§ **RECORDED DATA**:
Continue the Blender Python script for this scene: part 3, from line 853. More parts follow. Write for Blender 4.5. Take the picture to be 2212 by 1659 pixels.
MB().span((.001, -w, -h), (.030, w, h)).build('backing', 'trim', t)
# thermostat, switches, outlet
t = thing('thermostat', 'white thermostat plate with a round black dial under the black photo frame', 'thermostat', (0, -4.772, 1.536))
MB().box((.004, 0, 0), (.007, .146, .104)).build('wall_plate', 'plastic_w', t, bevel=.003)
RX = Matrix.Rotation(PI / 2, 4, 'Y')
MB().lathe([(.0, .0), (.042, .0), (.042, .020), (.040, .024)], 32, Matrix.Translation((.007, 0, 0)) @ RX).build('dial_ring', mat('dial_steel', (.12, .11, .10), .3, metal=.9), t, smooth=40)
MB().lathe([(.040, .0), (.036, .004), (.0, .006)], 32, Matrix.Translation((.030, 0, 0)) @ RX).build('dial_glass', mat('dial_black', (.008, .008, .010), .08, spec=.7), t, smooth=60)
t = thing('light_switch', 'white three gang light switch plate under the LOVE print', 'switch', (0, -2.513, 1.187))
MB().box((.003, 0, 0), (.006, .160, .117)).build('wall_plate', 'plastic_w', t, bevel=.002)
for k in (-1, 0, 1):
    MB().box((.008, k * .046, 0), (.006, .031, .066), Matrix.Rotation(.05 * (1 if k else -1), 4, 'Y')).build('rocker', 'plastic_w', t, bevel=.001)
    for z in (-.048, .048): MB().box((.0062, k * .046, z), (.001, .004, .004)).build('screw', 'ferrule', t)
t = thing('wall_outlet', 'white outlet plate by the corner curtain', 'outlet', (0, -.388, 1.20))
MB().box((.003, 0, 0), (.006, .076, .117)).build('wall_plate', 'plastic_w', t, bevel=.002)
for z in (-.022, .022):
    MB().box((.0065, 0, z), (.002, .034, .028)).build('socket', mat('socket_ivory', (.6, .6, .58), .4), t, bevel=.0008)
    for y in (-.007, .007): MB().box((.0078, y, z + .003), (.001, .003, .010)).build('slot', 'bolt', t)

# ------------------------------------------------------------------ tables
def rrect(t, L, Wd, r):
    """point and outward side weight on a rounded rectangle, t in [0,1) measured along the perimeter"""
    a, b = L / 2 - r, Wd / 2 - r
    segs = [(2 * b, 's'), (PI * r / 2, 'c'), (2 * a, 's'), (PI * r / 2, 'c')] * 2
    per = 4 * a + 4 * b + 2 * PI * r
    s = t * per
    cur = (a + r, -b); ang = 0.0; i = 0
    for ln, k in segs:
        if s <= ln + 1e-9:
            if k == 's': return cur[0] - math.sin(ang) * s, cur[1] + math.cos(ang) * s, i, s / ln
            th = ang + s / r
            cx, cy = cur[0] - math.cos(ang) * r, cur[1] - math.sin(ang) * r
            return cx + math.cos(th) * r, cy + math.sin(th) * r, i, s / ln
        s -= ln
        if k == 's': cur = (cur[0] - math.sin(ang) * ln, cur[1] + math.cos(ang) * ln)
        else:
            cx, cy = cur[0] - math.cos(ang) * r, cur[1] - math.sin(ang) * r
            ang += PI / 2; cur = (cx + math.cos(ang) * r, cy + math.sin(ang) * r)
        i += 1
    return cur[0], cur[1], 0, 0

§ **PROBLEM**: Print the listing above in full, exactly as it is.

§ **SOLUTION TO THE PROBLEM**:
Continue the Blender Python script for this scene: part 3, from line 853. More parts follow. Write for Blender 4.5. Take the picture to be 2212 by 1659 pixels.
MB().span((.001, -w, -h), (.030, w, h)).build('backing', 'trim', t)
# thermostat, switches, outlet
t = thing('thermostat', 'white thermostat plate with a round black dial under the black photo frame', 'thermostat', (0, -4.772, 1.536))
MB().box((.004, 0, 0), (.007, .146, .104)).build('wall_plate', 'plastic_w', t, bevel=.003)
RX = Matrix.Rotation(PI / 2, 4, 'Y')
MB().lathe([(.0, .0), (.042, .0), (.042, .020), (.040, .024)], 32, Matrix.Translation((.007, 0, 0)) @ RX).build('dial_ring', mat('dial_steel', (.12, .11, .10), .3, metal=.9), t, smooth=40)
MB().lathe([(.040, .0), (.036, .004), (.0, .006)], 32, Matrix.Translation((.030, 0, 0)) @ RX).build('dial_glass', mat('dial_black', (.008, .008, .010), .08, spec=.7), t, smooth=60)
t = thing('light_switch', 'white three gang light switch plate under the LOVE print', 'switch', (0, -2.513, 1.187))
MB().box((.003, 0, 0), (.006, .160, .117)).build('wall_plate', 'plastic_w', t, bevel=.002)
for k in (-1, 0, 1):
    MB().box((.008, k * .046, 0), (.006, .031, .066), Matrix.Rotation(.05 * (1 if k else -1), 4, 'Y')).build('rocker', 'plastic_w', t, bevel=.001)
    for z in (-.048, .048): MB().box((.0062, k * .046, z), (.001, .004, .004)).build('screw', 'ferrule', t)
t = thing('wall_outlet', 'white outlet plate by the corner curtain', 'outlet', (0, -.388, 1.20))
MB().box((.003, 0, 0), (.006, .076, .117)).build('wall_plate', 'plastic_w', t, bevel=.002)
for z in (-.022, .022):
    MB().box((.0065, 0, z), (.002, .034, .028)).build('socket', mat('socket_ivory', (.6, .6, .58), .4), t, bevel=.0008)
    for y in (-.007, .007): MB().box((.0078, y, z + .003), (.001, .003, .010)).build('slot', 'bolt', t)

# ------------------------------------------------------------------ tables
def rrect(t, L, Wd, r):
    """point and outward side weight on a rounded rectangle, t in [0,1) measured along the perimeter"""
    a, b = L / 2 - r, Wd / 2 - r
    segs = [(2 * b, 's'), (PI * r / 2, 'c'), (2 * a, 's'), (PI * r / 2, 'c')] * 2
    per = 4 * a + 4 * b + 2 * PI * r
    s = t * per
    cur = (a + r, -b); ang = 0.0; i = 0
    for ln, k in segs:
        if s <= ln + 1e-9:
            if k == 's': return cur[0] - math.sin(ang) * s, cur[1] + math.cos(ang) * s, i, s / ln
            th = ang + s / r
            cx, cy = cur[0] - math.cos(ang) * r, cur[1] - math.sin(ang) * r
            return cx + math.cos(th) * r, cy + math.sin(th) * r, i, s / ln
        s -= ln
        if k == 's': cur = (cur[0] - math.sin(ang) * ln, cur[1] + math.cos(ang) * ln)
        else:
            cx, cy = cur[0] - math.cos(ang) * r, cur[1] - math.sin(ang) * r
            ang += PI / 2; cur = (cx + math.cos(ang) * r, cy + math.sin(ang) * r)
        i += 1
    return cur[0], cur[1], 0, 0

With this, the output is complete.